• _Set problem_: Omit the images, then print each record below exactly as it reads.

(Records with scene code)
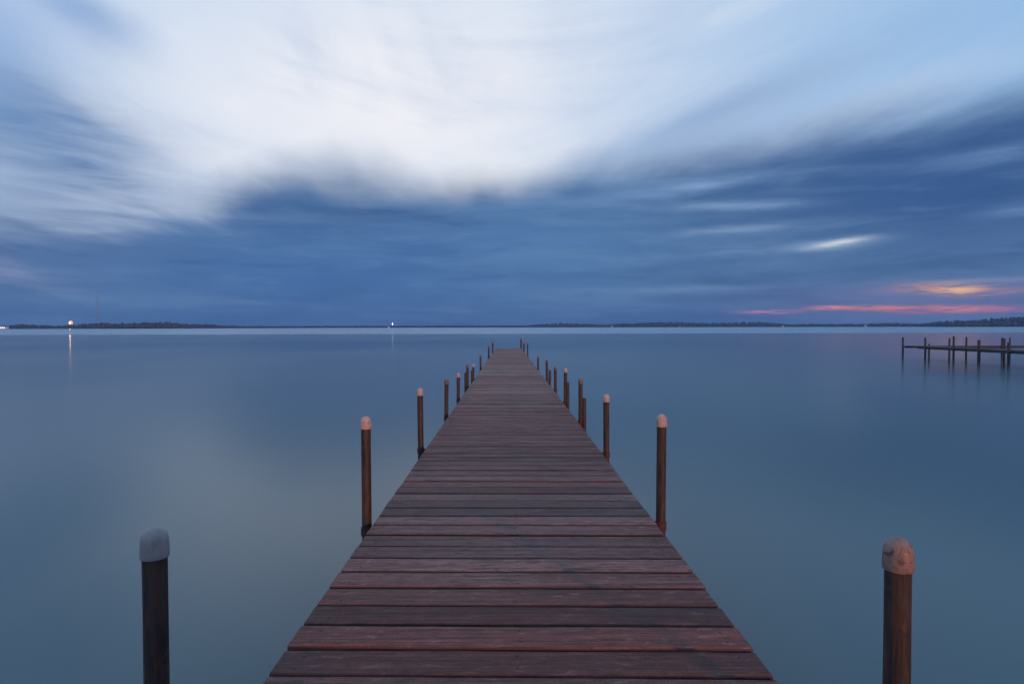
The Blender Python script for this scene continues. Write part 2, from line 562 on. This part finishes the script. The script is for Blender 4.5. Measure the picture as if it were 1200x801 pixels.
stubs = [
    (684.6, 8.75, 0.30, 0.030, 'short bare stub post beside the fourth post on the far-dock side of the pier'),
    (665.3, 11.15, 0.33, 0.030, 'short bare stub post beside the fifth post on the far-dock side of the pier'),
    (644.3, 15.95, 0.24, 0.032, 'short bare stub post beside the seventh post on the far-dock side of the pier'),
    (545.6, 14.9, 0.26, 0.032, 'short bare stub post beside the sixth post on the open-water side of the pier'),
    (553.2, 16.3, 0.22, 0.032, 'short bare stub post beside the seventh post on the open-water side of the pier'),
]
for i, (c, Y, top, r, lab) in enumerate(stubs):
    make_post(px(c, Y), Y, top, r, None, lab, rng.uniform(0, 6), cap=False, seed=90 + i, group='short stub posts along the pier', name='stub_post', cat='post')

# ------------------------------------------------------------------ the far dock (an L of planks on posts)
FD = (26.0, 41.4)
dk = empty('distant_dock', (FD[0], FD[1], 0))
tag(dk, 'dark low dock on many thin posts in the water below the pink clouds', 'dock')


def fd_tube(bm, x, y, top, r=0.065):
    r *= 0.95
    add_tube(bm, (x - FD[0], y - FD[1], -1.5), (x - FD[0], y - FD[1], top), r, r * 0.92, 10)


DZ = 0.86


def dock_planks(x0, x1, y0, y1, along_y):
    bm = bmesh.new()
    a, b = (y0, y1) if along_y else (x0, x1)
    t = a
    while t < b:
        t2 = min(t + 0.18, b)
        z = DZ + rng.uniform(-0.004, 0.004)
        if along_y: add_box(bm, x0 - FD[0], x1 - FD[0], t - FD[1], t2 - 0.01 - FD[1], z - 0.045, z)
        else: add_box(bm, t - FD[0], t2 - 0.01 - FD[0], y0 - FD[1], y1 - FD[1], z - 0.045, z)
        t += 0.19
    return build('planks', bm, M_dock, dk, smooth=False)


dock_planks(26.12, 27.85, 8.0, 40.0, True)       # the arm running back towards the shore
dock_planks(26.12, 40.0, 40.05, 41.5, False)     # the arm across its end
for x in (26.18, 27.78):
    bm = bmesh.new()
    add_box(bm, x - 0.04 - FD[0], x + 0.04 - FD[0], 8.0 - FD[1], 40.0 - FD[1], DZ - 0.15, DZ - 0.05)
    build('edge_beam', bm, M_dock, dk, smooth=False)
for yy in (40.1, 41.42):
    bm = bmesh.new()
    add_box(bm, 26.12 - FD[0], 40.0 - FD[0], yy - 0.04 - FD[1], yy + 0.04 - FD[1], DZ - 0.14, DZ - 0.05)
    build('edge_beam', bm, M_dock, dk, smooth=False)
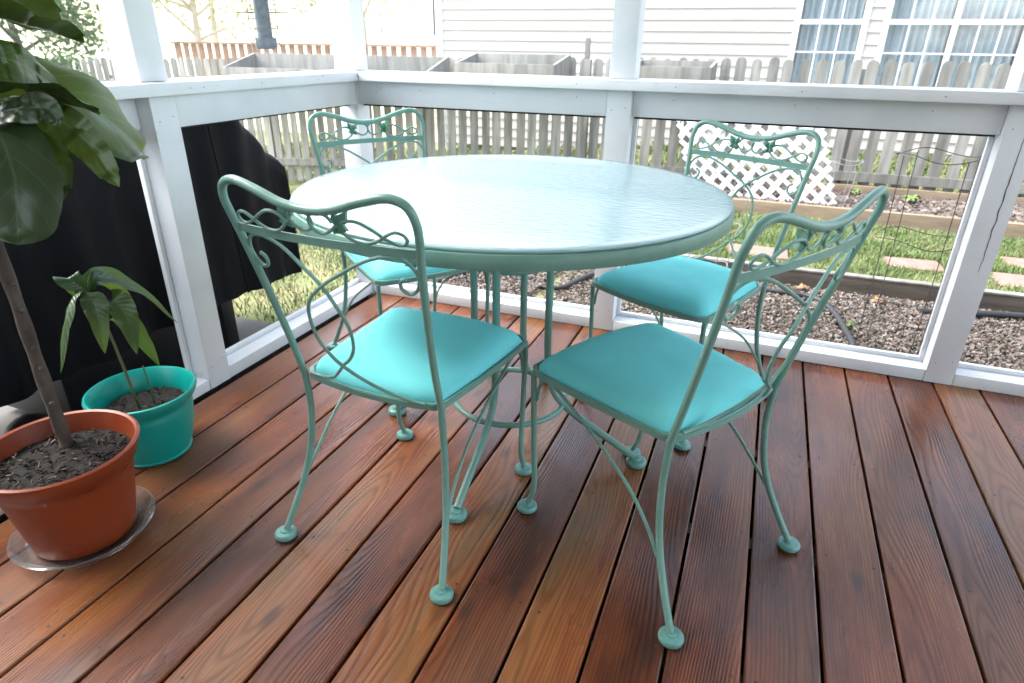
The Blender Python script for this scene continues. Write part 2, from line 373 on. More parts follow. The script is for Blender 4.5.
# ------------------------------------------------------------------ porch frame
porch = thing('porch_screen_wall', 'white painted porch frame of posts, flat rail cap and sill around the wooden deck', 'porch wall')
def wbox(name, a, b, bev=.003, m=None):
    bm = bmesh.new(); box(bm, a, b, bev); return obj(name, bm, m or M_white, porch, ang=30)
CT = .975; CB = .940
postsx = [1.065, 2.297, 3.53]
for x in postsx:
    wbox('post', (x, .002, .001), (x + .09, .092, CB - .001))
    wbox('upper_post', (x, .008, CT + .001), (x + .092, .1, 2.36))
postsy = [-1.012, -2.25, -3.48]
for y in postsy:
    wbox('post', (-.092, y, .001), (-.002, y + .09, CB - .001))
    wbox('upper_post', (-.1, y - .01, CT + .001), (-.008, y + .084, 2.36))
wbox('corner_post', (-.09, .0, -.15), (0, .09, CB - .001)); wbox('upper_post', (-.098, .004, CT + .001), (.0, .1, 2.36))
# rail caps
wbox('rail_cap', (.04, -.04, CB), (4.8, .13, CT), .004)
wbox('rail_cap', (-.13, -4.3, CB), (.038, .13, CT), .004)
# aprons and sills per bay
bx = [.0] + postsx + [4.8]
for i in range(len(bx) - 1):
    a = bx[i] + (.09 if i else 0) + .001; b = bx[i + 1] - .001; rec = .004 if i == 0 else .03
    wbox('apron', (a, rec, .848), (b, rec + .04, CB - .001)); wbox('sill', (a, .004, .001), (b, .098, .046))
    wbox('screen_strip', (a, rec + .042, .838), (b, rec + .05, .8475), .0005, M_dark)
    wbox('screen_frame', (a, .072, .0465), (b, .09, .062), .001)
    for xx in (a, b - .014):
        if xx > .02: wbox('screen_frame', (xx, .07, .0625), (xx + .014, .088, .837), .001)
    for z0, z1 in ((.047, .845), (CT + .001, 2.34)):
        bm = bmesh.new(); quad(bm, (a, .08, z0), (b, .08, z0), (b, .08, z1), (a, .08, z1)); obj('insect_screen', bm, M_screen if z0 < .5 else M_screen_haze, porch)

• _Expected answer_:
The Blender Python script for this scene continues. Write part 2, from line 562 on. This part finishes the script. The script is for Blender 4.5. Measure the picture as if it were 1200x801 pixels.
stubs = [
    (684.6, 8.75, 0.30, 0.030, 'short bare stub post beside the fourth post on the far-dock side of the pier'),
    (665.3, 11.15, 0.33, 0.030, 'short bare stub post beside the fifth post on the far-dock side of the pier'),
    (644.3, 15.95, 0.24, 0.032, 'short bare stub post beside the seventh post on the far-dock side of the pier'),
    (545.6, 14.9, 0.26, 0.032, 'short bare stub post beside the sixth post on the open-water side of the pier'),
    (553.2, 16.3, 0.22, 0.032, 'short bare stub post beside the seventh post on the open-water side of the pier'),
]
for i, (c, Y, top, r, lab) in enumerate(stubs):
    make_post(px(c, Y), Y, top, r, None, lab, rng.uniform(0, 6), cap=False, seed=90 + i, group='short stub posts along the pier', name='stub_post', cat='post')

# ------------------------------------------------------------------ the far dock (an L of planks on posts)
FD = (26.0, 41.4)
dk = empty('distant_dock', (FD[0], FD[1], 0))
tag(dk, 'dark low dock on many thin posts in the water below the pink clouds', 'dock')


def fd_tube(bm, x, y, top, r=0.065):
    r *= 0.95
    add_tube(bm, (x - FD[0], y - FD[1], -1.5), (x - FD[0], y - FD[1], top), r, r * 0.92, 10)


DZ = 0.86


def dock_planks(x0, x1, y0, y1, along_y):
    bm = bmesh.new()
    a, b = (y0, y1) if along_y else (x0, x1)
    t = a
    while t < b:
        t2 = min(t + 0.18, b)
        z = DZ + rng.uniform(-0.004, 0.004)
        if along_y: add_box(bm, x0 - FD[0], x1 - FD[0], t - FD[1], t2 - 0.01 - FD[1], z - 0.045, z)
        else: add_box(bm, t - FD[0], t2 - 0.01 - FD[0], y0 - FD[1], y1 - FD[1], z - 0.045, z)
        t += 0.19
    return build('planks', bm, M_dock, dk, smooth=False)


dock_planks(26.12, 27.85, 8.0, 40.0, True)       # the arm running back towards the shore
dock_planks(26.12, 40.0, 40.05, 41.5, False)     # the arm across its end
for x in (26.18, 27.78):
    bm = bmesh.new()
    add_box(bm, x - 0.04 - FD[0], x + 0.04 - FD[0], 8.0 - FD[1], 40.0 - FD[1], DZ - 0.15, DZ - 0.05)
    build('edge_beam', bm, M_dock, dk, smooth=False)
for yy in (40.1, 41.42):
    bm = bmesh.new()
    add_box(bm, 26.12 - FD[0], 40.0 - FD[0], yy - 0.04 - FD[1], yy + 0.04 - FD[1], DZ - 0.14, DZ - 0.05)
    build('edge_beam', bm, M_dock, dk, smooth=False)
The Blender Python script for this scene continues. Write part 2, from line 373 on. More parts follow. The script is for Blender 4.5.
# ------------------------------------------------------------------ porch frame
porch = thing('porch_screen_wall', 'white painted porch frame of posts, flat rail cap and sill around the wooden deck', 'porch wall')
def wbox(name, a, b, bev=.003, m=None):
    bm = bmesh.new(); box(bm, a, b, bev); return obj(name, bm, m or M_white, porch, ang=30)
CT = .975; CB = .940
postsx = [1.065, 2.297, 3.53]
for x in postsx:
    wbox('post', (x, .002, .001), (x + .09, .092, CB - .001))
    wbox('upper_post', (x, .008, CT + .001), (x + .092, .1, 2.36))
postsy = [-1.012, -2.25, -3.48]
for y in postsy:
    wbox('post', (-.092, y, .001), (-.002, y + .09, CB - .001))
    wbox('upper_post', (-.1, y - .01, CT + .001), (-.008, y + .084, 2.36))
wbox('corner_post', (-.09, .0, -.15), (0, .09, CB - .001)); wbox('upper_post', (-.098, .004, CT + .001), (.0, .1, 2.36))
# rail caps
wbox('rail_cap', (.04, -.04, CB), (4.8, .13, CT), .004)
wbox('rail_cap', (-.13, -4.3, CB), (.038, .13, CT), .004)
# aprons and sills per bay
bx = [.0] + postsx + [4.8]
for i in range(len(bx) - 1):
    a = bx[i] + (.09 if i else 0) + .001; b = bx[i + 1] - .001; rec = .004 if i == 0 else .03
    wbox('apron', (a, rec, .848), (b, rec + .04, CB - .001)); wbox('sill', (a, .004, .001), (b, .098, .046))
    wbox('screen_strip', (a, rec + .042, .838), (b, rec + .05, .8475), .0005, M_dark)
    wbox('screen_frame', (a, .072, .0465), (b, .09, .062), .001)
    for xx in (a, b - .014):
        if xx > .02: wbox('screen_frame', (xx, .07, .0625), (xx + .014, .088, .837), .001)
    for z0, z1 in ((.047, .845), (CT + .001, 2.34)):
        bm = bmesh.new(); quad(bm, (a, .08, z0), (b, .08, z0), (b, .08, z1), (a, .08, z1)); obj('insect_screen', bm, M_screen if z0 < .5 else M_screen_haze, porch)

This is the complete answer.